Morze and Krowpman each pleaded guilty to securities fraud, bank fraud and tax charges. Arrington, who was primarily responsible for the bankrupt company’s legitimate carpet cleaning operations, pleaded guilty to securities fraud and mail fraud charges.
All three men claimed that Minkow was the architect of the hoax, which enabled his failing company to gain more than $25 million in public stock offerings and bank loans by fraudulently convincing investors that the company was engaged in lucrative insurance restoration work.
“I signed things I shouldn’t have signed, and I said things I shouldn’t have said, because Barry told me to say them,” Krowpman said.
“I can see why Mr. Minkow got along with Mr. Krowpman real well,” U.S. District Judge Dickran Tevrizian remarked at one point.
Morze, who faces up to 15 years in prison and a $750,000 fine for his role in the scheme, acted as bookkeeper and accountant for the firm, creating a phony paper trail to convince other securities firms, banks and attorneys that ZZZZ Best’s fictitious insurance jobs were genuine.

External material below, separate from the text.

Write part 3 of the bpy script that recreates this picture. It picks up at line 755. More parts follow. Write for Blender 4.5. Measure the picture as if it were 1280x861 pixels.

Assistant U.S. Atty. James Asperger said Morze led attorneys and accountants on staged tours of phony job sites in Sacramento, San Diego and Dallas. When meetings were held with potential ZZZZ Best investors, Morze would drop in briefly as the purported chief of the company’s restoration business, but whiz out again before any probing questions could be asked.
“What he did was at the direction of Mr. Minkow,” Morze’s attorney, Anthony Glassman, emphasized outside the courtroom. “My client inherited a situation that already existed.”
Krowpman, a distributor for Cornwell Tools Co.--a large company that is otherwise not involved in the ZZZZ Best case--helped generate paper work showing that Cornwell was supplying large quantities of tools for the phony insurance work, when in fact it was not, Asperger said.
Arrington admitted to signing a variety of false invoices and shipment orders to, again, help make it appear that the insurance restoration work was legitimate.
“Mr. Minkow, who was my boss, told me to do so,” he said. “It was just basically making up false paper work. I was chief operations officer, and I had a responsibility to the public . . .” Arrington admitted. “I was a little naive.”
Minkow, 21, has claimed he was the victim of “savvy businessmen” within his own company who were really directing the illegal enterprises.
The three pleas entered Thursday lend credence to the prosecution’s view, Asperger said, that Minkow was “the commander in chief, the one who was directing things, (who) was running things, and he was fully in control.”
A total of six of the 12 ZZZZ Best officials and associates originally indicted have now pleaded guilty.